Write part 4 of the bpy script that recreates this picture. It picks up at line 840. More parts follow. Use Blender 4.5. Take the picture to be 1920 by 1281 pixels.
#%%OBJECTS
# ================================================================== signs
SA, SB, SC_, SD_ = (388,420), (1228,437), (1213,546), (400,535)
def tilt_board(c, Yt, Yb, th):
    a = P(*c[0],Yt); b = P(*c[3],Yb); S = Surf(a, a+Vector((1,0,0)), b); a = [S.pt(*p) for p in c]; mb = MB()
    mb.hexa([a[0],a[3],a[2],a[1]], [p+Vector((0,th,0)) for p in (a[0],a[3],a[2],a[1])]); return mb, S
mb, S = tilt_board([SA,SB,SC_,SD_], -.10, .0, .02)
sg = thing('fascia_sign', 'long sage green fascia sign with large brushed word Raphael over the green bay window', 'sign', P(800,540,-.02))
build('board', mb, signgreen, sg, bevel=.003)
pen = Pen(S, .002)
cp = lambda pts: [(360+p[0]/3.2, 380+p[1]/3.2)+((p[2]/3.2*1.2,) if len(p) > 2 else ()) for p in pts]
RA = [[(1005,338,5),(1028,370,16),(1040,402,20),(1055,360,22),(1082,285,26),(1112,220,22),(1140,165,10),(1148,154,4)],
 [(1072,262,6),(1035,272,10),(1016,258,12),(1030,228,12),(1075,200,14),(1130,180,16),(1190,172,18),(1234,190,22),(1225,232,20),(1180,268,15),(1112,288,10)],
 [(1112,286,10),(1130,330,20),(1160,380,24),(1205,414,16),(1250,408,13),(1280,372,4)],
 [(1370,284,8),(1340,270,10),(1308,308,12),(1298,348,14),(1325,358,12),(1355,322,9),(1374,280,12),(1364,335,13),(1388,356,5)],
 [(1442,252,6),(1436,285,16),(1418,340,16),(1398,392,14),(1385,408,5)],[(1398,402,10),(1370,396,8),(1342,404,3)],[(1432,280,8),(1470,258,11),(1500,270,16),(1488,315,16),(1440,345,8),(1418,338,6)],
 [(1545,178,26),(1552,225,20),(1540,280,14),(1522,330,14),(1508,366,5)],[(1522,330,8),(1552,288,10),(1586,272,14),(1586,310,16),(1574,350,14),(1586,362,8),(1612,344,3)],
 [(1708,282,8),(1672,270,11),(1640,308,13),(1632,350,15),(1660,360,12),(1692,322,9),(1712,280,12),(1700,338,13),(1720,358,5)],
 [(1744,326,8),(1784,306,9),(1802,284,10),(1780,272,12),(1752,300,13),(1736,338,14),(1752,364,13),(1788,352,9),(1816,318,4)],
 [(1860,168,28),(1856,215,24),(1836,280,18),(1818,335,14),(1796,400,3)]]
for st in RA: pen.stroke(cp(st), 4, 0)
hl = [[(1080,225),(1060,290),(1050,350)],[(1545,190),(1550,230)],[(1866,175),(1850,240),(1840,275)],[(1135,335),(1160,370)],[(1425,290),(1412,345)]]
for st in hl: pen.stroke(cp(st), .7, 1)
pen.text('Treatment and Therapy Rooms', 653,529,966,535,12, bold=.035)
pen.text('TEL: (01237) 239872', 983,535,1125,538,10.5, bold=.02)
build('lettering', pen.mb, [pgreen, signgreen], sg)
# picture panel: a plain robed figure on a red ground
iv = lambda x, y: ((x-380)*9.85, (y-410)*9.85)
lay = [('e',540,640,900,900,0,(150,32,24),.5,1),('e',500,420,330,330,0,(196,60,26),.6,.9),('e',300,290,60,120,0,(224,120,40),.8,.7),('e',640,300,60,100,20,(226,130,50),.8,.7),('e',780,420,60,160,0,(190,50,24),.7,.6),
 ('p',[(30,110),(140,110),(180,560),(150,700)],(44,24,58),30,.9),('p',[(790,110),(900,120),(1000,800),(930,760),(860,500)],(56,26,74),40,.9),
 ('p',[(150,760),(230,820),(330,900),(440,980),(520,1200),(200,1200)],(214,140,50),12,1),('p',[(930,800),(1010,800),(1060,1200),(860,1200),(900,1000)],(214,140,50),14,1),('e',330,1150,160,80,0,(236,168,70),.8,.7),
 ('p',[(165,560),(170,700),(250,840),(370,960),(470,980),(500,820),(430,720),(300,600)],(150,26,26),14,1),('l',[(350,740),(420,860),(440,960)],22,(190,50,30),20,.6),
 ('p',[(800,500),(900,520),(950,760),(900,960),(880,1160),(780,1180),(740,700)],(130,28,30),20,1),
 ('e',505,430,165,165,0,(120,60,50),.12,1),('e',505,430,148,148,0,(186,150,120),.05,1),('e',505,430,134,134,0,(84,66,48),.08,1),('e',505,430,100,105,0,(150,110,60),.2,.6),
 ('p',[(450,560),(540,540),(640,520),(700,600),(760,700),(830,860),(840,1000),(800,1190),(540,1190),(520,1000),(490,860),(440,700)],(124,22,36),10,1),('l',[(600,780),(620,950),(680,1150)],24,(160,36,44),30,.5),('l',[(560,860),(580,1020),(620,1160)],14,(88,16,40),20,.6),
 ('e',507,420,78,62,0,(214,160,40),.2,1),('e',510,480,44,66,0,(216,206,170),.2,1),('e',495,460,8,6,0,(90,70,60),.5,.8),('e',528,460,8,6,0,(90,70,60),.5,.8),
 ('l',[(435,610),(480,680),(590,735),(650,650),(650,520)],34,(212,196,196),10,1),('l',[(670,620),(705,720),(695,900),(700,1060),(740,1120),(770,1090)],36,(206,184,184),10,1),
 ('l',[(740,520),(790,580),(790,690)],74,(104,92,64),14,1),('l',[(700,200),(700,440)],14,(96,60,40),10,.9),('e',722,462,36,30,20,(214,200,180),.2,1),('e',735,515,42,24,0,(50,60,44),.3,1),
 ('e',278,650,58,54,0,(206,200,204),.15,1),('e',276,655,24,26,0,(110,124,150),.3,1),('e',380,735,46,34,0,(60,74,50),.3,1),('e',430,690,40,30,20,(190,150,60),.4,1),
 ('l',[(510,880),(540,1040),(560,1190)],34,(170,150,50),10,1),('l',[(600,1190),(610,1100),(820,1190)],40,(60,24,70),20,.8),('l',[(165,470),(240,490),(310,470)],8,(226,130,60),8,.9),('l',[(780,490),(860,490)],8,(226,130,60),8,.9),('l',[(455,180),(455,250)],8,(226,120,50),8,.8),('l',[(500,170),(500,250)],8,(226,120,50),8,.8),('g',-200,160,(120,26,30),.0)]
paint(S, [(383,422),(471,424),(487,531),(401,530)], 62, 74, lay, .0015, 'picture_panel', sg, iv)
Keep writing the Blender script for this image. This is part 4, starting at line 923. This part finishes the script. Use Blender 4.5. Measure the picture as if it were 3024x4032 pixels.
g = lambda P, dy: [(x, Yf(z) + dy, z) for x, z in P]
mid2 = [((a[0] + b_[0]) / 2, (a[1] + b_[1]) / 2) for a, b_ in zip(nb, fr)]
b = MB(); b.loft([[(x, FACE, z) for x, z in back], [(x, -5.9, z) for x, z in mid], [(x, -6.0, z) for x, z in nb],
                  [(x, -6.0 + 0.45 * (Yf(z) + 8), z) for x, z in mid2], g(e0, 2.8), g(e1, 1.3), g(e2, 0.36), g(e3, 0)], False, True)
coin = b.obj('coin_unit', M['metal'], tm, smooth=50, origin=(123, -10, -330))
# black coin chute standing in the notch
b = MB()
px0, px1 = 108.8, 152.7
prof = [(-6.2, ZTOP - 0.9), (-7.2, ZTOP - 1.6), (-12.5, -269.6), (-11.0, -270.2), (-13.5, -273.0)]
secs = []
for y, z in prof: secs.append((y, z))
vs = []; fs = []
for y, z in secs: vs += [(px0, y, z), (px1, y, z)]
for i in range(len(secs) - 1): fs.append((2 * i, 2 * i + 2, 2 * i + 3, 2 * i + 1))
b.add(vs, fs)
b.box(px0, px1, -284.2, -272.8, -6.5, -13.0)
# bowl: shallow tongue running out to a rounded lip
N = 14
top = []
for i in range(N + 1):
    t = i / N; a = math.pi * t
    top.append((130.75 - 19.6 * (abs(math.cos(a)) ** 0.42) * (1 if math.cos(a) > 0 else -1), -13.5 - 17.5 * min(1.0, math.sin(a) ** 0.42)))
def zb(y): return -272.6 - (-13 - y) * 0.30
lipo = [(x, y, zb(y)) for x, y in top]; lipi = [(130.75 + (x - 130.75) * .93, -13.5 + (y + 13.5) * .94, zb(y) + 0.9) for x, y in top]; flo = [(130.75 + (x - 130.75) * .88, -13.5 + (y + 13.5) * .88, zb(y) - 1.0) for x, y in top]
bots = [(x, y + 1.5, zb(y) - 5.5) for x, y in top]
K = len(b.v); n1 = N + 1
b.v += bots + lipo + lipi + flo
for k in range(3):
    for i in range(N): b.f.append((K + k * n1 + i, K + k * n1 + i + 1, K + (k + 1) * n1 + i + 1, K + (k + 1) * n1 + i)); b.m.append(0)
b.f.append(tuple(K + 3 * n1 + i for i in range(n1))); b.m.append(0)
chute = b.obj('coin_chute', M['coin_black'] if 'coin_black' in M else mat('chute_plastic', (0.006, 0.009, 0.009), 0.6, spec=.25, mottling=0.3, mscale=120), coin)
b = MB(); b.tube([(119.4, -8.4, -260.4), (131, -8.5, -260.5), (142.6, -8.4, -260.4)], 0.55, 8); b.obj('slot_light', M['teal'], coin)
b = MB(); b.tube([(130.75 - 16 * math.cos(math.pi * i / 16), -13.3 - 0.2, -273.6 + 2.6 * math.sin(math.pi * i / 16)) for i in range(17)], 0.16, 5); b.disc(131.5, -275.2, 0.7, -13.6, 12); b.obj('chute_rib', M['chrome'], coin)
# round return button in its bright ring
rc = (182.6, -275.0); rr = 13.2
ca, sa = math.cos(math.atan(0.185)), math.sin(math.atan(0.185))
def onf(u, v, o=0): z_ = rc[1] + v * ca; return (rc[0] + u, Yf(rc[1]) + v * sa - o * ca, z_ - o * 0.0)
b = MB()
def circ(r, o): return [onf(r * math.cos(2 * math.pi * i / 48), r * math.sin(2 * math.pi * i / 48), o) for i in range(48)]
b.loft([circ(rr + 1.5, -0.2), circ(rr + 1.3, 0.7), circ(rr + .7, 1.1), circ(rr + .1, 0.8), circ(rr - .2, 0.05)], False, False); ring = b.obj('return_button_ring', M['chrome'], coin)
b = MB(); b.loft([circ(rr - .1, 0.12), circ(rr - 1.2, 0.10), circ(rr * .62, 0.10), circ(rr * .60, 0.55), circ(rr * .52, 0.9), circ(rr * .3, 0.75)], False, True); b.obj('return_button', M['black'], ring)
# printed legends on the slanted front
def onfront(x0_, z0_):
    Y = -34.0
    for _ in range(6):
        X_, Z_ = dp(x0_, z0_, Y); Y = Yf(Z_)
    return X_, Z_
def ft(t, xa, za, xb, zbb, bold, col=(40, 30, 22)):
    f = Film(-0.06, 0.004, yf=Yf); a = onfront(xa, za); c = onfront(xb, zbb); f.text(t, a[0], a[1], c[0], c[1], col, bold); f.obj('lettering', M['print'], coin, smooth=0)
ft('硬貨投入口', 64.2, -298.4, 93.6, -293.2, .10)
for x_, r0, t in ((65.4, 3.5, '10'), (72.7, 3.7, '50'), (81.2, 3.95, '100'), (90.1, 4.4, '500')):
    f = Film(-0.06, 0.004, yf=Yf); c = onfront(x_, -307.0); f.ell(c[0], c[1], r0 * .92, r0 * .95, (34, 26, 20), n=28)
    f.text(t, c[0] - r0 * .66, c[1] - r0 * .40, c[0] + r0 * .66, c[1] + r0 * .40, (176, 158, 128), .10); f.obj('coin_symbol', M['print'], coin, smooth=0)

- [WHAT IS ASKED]
Check each line of the records for the word "script" and extract those that contain it.

- [EXPECTED ANSWER]
Write part 4 of the bpy script that recreates this picture. It picks up at line 840. More parts follow. Use Blender 4.5. Take the picture to be 1920 by 1281 pixels.
Keep writing the Blender script for this image. This is part 4, starting at line 923. This part finishes the script. Use Blender 4.5. Measure the picture as if it were 3024x4032 pixels.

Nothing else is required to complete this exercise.